Group A. The game here sort of starts at 6pm and most players will show up before 8 pm or so. It's a relaxed fun atmosphere and everyone sits around, tells jokes, watches You tube videos and goofs off. Maybe, sometime before 8 pm someone will mention "hey lets play a little D&D game". The group will sort of start gaming for a couple minutes, then everyone sits around, tells jokes, watches You Tube videos and goofs off. And game a bit and goof off a lot. And even while gaming the pace is slow. The players are random and disorganized and just sort of have thier characters stumble through the vague game world. Most of the players don't know the rules and game information. Worse the game has to be stopped 17 times when a player complains about something and the DM wants to "talk about it". So doing even two rooms in a dungeon exploration can take an hour.

Group Z. The game starts at 6pm. Players that don't make it, don't play. All the good players are there by 5:30. The game starts with full deep role playing immersion. Should a player waste even a few seconds of game time goofing off, they will be sent home. Each player if focused on role play acting out their character. All the players know all the rules they need too. Any player asking a dumb rule question will simply be sent home. The players role play act a lot like a tactical squad raiding an area. They clear rooms and move through the dungeon with speed and grace. No player complains about anything during the game. And other then Breaks, the DM will never pause the game to talk. So whole dungeon levels can be gone through in an hour.
 


I ran Abomination vaults for a little bit as a method to learn PF2E, and found that the the complex rules made dungeon delving a chore. I ran and played in a 5E Rappan Athuk game with similar results, plus incongruities of matching that system to old school sensibilities. There were other attempts at dungeon crawling with PF1 and 3.x era D&D, all failures to some degree or another.

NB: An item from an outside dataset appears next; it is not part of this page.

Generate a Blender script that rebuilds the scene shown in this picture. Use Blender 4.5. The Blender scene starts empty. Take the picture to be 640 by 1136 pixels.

Upon discovering 5 Torches Deep, Shadowdark and other rules light D&D inspired games, i have come to the conclusion that dungeon crawling requires a rules light approach in order to be fun. Unwieldy, complex systems are slow, and turn the crawl into a grind. The juice isn't worth the squeeze, as the saying goes.

Do you agree? What are your thoughts on dungeon crawling versus rules complexity?
I tried to make it work, but I ultimately found PF2 lacking for what I wanted out of exploration. It wasn’t due to system complexity but what it and the tools it does have both lacked.